Gavin had to spend a full month on crutches not putting any weight through his hip at all. Under the guidance of consultants in Cambridge, he has since been undergoing an intensive programme of physiotherapy.

He had returned to training in September and is also now back playing matches in Germany’s, Bundesliga 2 with his club side TTC GC Badhamm. Next month, he can look forward to one of the biggest events of the season when he plays in the world junior championships in Bratislava.

With four brothers – Bradley, Miles, Gavin and Scott – all reaching a national standard, the Evans family achievement is clearly remarkable. Rhys and his wife Linda were both table tennis players, and they became involved in the successful Cippenham table-tennis club in Slough.

Coaching groups were established in 1996 by Ken Phillips, with first Bradley, who is now 21, and then Miles, enjoying considerable success.

The Evans family then took the decision to move to Nottingham and nearer the national performance centre, although when that closed they actually built a shed in their garden with enough space for a table in order to practice. All remained heavily involved in sport.

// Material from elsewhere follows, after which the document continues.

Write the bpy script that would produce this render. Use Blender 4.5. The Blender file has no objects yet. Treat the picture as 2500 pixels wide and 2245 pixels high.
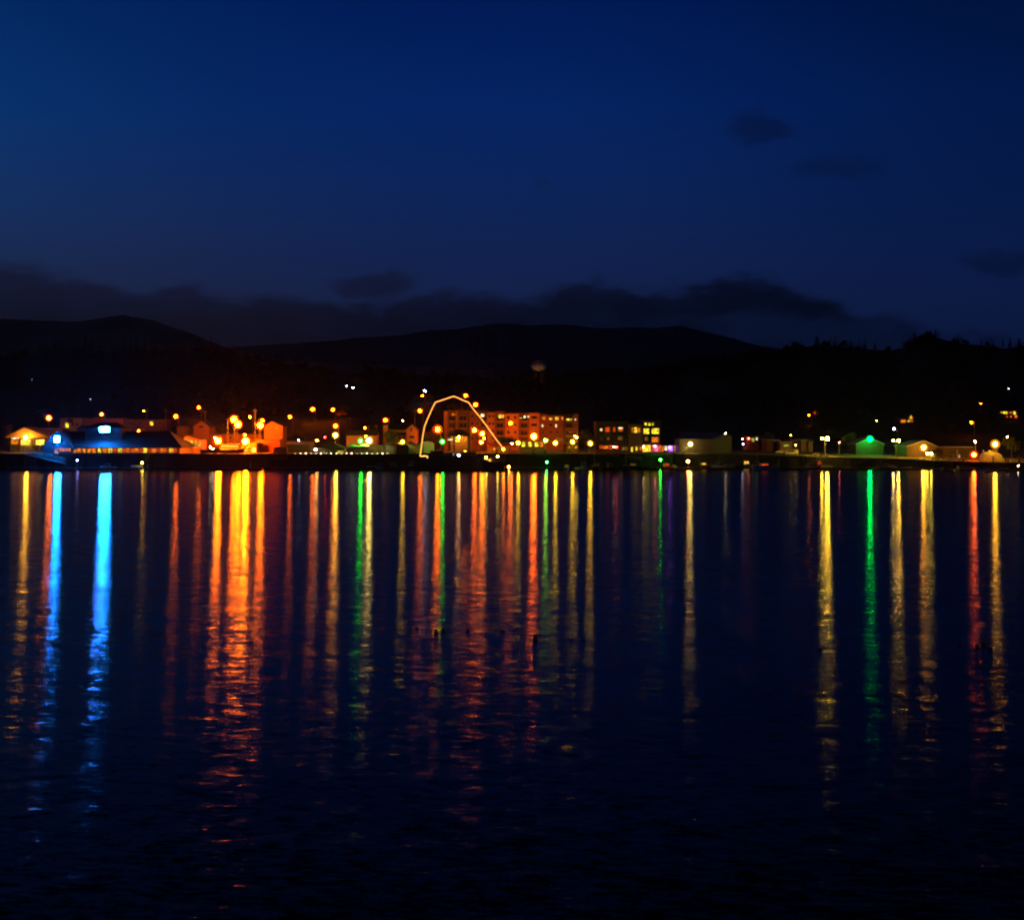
import bpy, math, random
from mathutils import Vector, noise as mnoise
R = math.radians
random.seed(7)
sc = bpy.context.scene
COL = sc.collection
# ---------------------------------------------------------------- camera
F = 3434.0      # focal length in photograph pixels
YH = 1040.0     # photograph row of the horizon
HC = 18.0       # camera height above the water
cam = bpy.data.cameras.new('camera'); cam_o = bpy.data.objects.new('camera', cam); COL.objects.link(cam_o)
cam_o.location = (0, 0, HC); cam_o.rotation_euler = (R(90), 0, 0)
cam.lens = F / 2500 * 36; cam.shift_y = -82.5 / 2500; cam.clip_start = 1; cam.clip_end = 30000
sc.camera = cam_o
sc.view_settings.view_transform = 'Standard'; sc.view_settings.look = 'None'
sc.view_settings.exposure = 0.0; sc.view_settings.gamma = 1.0
sc.cycles.use_adaptive_sampling = False
sc.cycles.use_denoising = True
sc.cycles.max_bounces = 4; sc.cycles.diffuse_bounces = 2; sc.cycles.glossy_bounces = 3
sc.cycles.sample_clamp_indirect = 12; sc.cycles.caustics_reflective = True
sc.cycles.filter_width = 2.3

# ---------------------------------------------------------------- node helper
class NB:
    def __init__(s, nt): s.nt = nt; s.n = nt.nodes; s.l = nt.links
    def put(s, sock, v):
        if isinstance(v, bpy.types.NodeSocket): s.l.new(v, sock)
        else: sock.default_value = v
    def m(s, op, a, b=0.0, c=0.0, clamp=False):
        k = s.n.new('ShaderNodeMath'); k.operation = op; k.use_clamp = clamp
        s.put(k.inputs[0], a); s.put(k.inputs[1], b); s.put(k.inputs[2], c); return k.outputs[0]
    def v(s, op, a, b=(0, 0, 0)):
        k = s.n.new('ShaderNodeVectorMath'); k.operation = op
        s.put(k.inputs[0], a); s.put(k.inputs[1], b)
        return k.outputs['Value'] if op in ('LENGTH', 'DOT_PRODUCT') else k.outputs[0]
    def comb(s, x, y, z):
        k = s.n.new('ShaderNodeCombineXYZ'); s.put(k.inputs[0], x); s.put(k.inputs[1], y); s.put(k.inputs[2], z); return k.outputs[0]
    def sep(s, v):
        k = s.n.new('ShaderNodeSeparateXYZ'); s.put(k.inputs[0], v); return k.outputs
    def noise(s, vec, scale, detail=2.0, rough=.5):
        k = s.n.new('ShaderNodeTexNoise'); s.put(k.inputs['Vector'], vec)
        k.inputs['Scale'].default_value = scale; k.inputs['Detail'].default_value = detail; k.inputs['Roughness'].default_value = rough
        return k.outputs
    def smooth(s, x, a, b, lo=0.0, hi=1.0):
        k = s.n.new('ShaderNodeMapRange'); k.interpolation_type = 'SMOOTHSTEP'
        s.put(k.inputs[0], x); k.inputs[1].default_value = a; k.inputs[2].default_value = b
        s.put(k.inputs[3], lo); s.put(k.inputs[4], hi); return k.outputs[0]
    def mix(s, f, a, b, blend='MIX'):
        k = s.n.new('ShaderNodeMix'); k.data_type = 'RGBA'; k.blend_type = blend
        s.put(k.inputs[0], f); s.put(k.inputs[6], a); s.put(k.inputs[7], b); return k.outputs[2]
    def ramp(s, x, pts):
        k = s.n.new('ShaderNodeValToRGB'); e = k.color_ramp.elements
        while len(e) < len(pts): e.new(0.5)
        for el, (p, c) in zip(e, pts): el.position = p; el.color = (*c, 1)
        s.put(k.inputs[0], x); return k.outputs[0]
    def curve(s, x, x0, x1, pts, y0, y1):
        k = s.n.new('ShaderNodeFloatCurve'); cv = k.mapping.curves[0]
        P_ = [((a - x0) / (x1 - x0), (b - y0) / (y1 - y0)) for a, b in pts]
        while len(cv.points) < len(P_): cv.points.new(.5, .5)
        for q, (a, b) in zip(cv.points, P_): q.location = (a, b)
        k.mapping.update()
        f = s.smooth(x, x0, x1); s.nt.nodes[f.node.name].interpolation_type = 'LINEAR'
        s.put(k.inputs['Value'], f)
        return s.m('ADD', s.m('MULTIPLY', k.outputs[0], y1 - y0), y0)

def lin(r, g, b):
    f = lambda c: ((c / 255 + .055) / 1.055) ** 2.4 if c > 10 else c / 255 / 12.92
    return (f(r), f(g), f(b))

# ---------------------------------------------------------------- world: blue hour sky with dark cloud banks
world = bpy.data.worlds.new('World'); sc.world = world; world.use_nodes = True
W = NB(world.node_tree); bgn = W.n['Background']
sky = W.n.new('ShaderNodeTexSky'); sky.sky_type = 'NISHITA'; sky.sun_disc = False
sky.sun_elevation = R(-5); sky.sun_rotation = R(-70)
tc = W.n.new('ShaderNodeTexCoord').outputs['Generated']
dx, dy, dz = W.sep(tc)
az = W.m('ARCTAN2', dx, dy)                                   # 0 straight ahead, negative to the left
hyp = W.m('SQRT', W.m('ADD', W.m('MULTIPLY', dx, dx), W.m('MULTIPLY', dy, dy)))
el = W.m('DIVIDE', dz, W.m('MAXIMUM', hyp, .001))
elr = W.m('DIVIDE', el, .5, clamp=True)
left = W.ramp(elr, [(0, lin(34, 30, 48)), (.20, lin(27, 37, 68)), (.28, lin(23, 42, 84)), (.42, lin(9, 44, 100)), (.6, lin(2, 35, 92)), (.70, lin(0, 8, 32)), (1, lin(0, 2, 10))])
mid = W.ramp(elr, [(0, lin(16, 24, 50)), (.18, lin(19, 32, 70)), (.30, lin(14, 36, 86)), (.45, lin(5, 36, 98)), (.61, lin(0, 26, 86)), (.70, lin(0, 6, 26)), (1, lin(0, 2, 8))])
right = W.ramp(elr, [(0, lin(10, 18, 46)), (.18, lin(11, 26, 66)), (.30, lin(6, 26, 72)), (.45, lin(2, 24, 72)), (.61, lin(0, 17, 56)), (.70, lin(0, 4, 18)), (1, lin(0, 1, 6))])
c1 = W.mix(W.smooth(az, -.42, 0.0), left, mid)
c2 = W.mix(W.smooth(az, -.02, .38), c1, right)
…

Bradley is currently working towards a sports science degree in Sheffield, Miles continues to coach with Rhys at their local club in Grantham while their fourth son, 11-year-old Scott, is in the local high performance group.

Gavin, who is now 17, is playing full-time and based at the Institute for Sport in Sheffield. In 2008, he won the European Youth Championships as a cadet and then the youth Olympics, as well as the doubles world championship and the world team championship. As a cadet, he was ranked number one in Europe.

The big issue, however, is whether he can bridge the gap from junior to senior competition. Rhys is acutely aware that it is a major transition point.

“It is a point at which we do seem to lose an awful lot of players,” he says, “Gavin is trying to do everything right, although his body had let him down this year with the hip injury. If it wasn’t for that, it would have been easier for him. It is extremely difficult and extremely hard to make that transition especially if your body is not right.”

For an English table-tennis player of huge promise, the option of living abroad has become an inevitable dilemma. “I think if you asked all of the players, it is not something they would really want to do,” says Rhys, “but there is a good chance that it is something he will need to do.”

The problem, as ever, is the availability of quality practice. With the likes of Liam Pitchford and Paul Drinkhall playing abroad so regularly, the very best players are not always at Sheffield on a day to day basis. “When he was coming back over the last few months, most of the best players and the coaches were away for the Commonwealth Games, “ says Rhys, “and so you are scratching around looking for decent practice. That is a big, big problem in this country. We need more quality opposition and it is something that comes down to money. I’m sure that Paul Drinkhall doesn’t want to live in Germany either but he also wants to be practicing with the people of the standard he will be competing against.

“There is a wonderful facility and support staff at Sheffield but, if you can’t get the players there or support the players, it becomes meaningless. Each played does not have indefinite period to get things right.

“We need to get players into the world’s top 100; they all need to be pushed and there also should be competition from the players coming through behind them. But history says that the all of the players who have really done anything in the sport from England – people like Alan Cooke, Desmond Douglas, Carl Prean and Alex Perry – have had to base themselves abroad at some stage.”

He is continuing to achieve great things as a junior but it is equally clear that, for Gavin Evans, the next 12 months could be pivotal.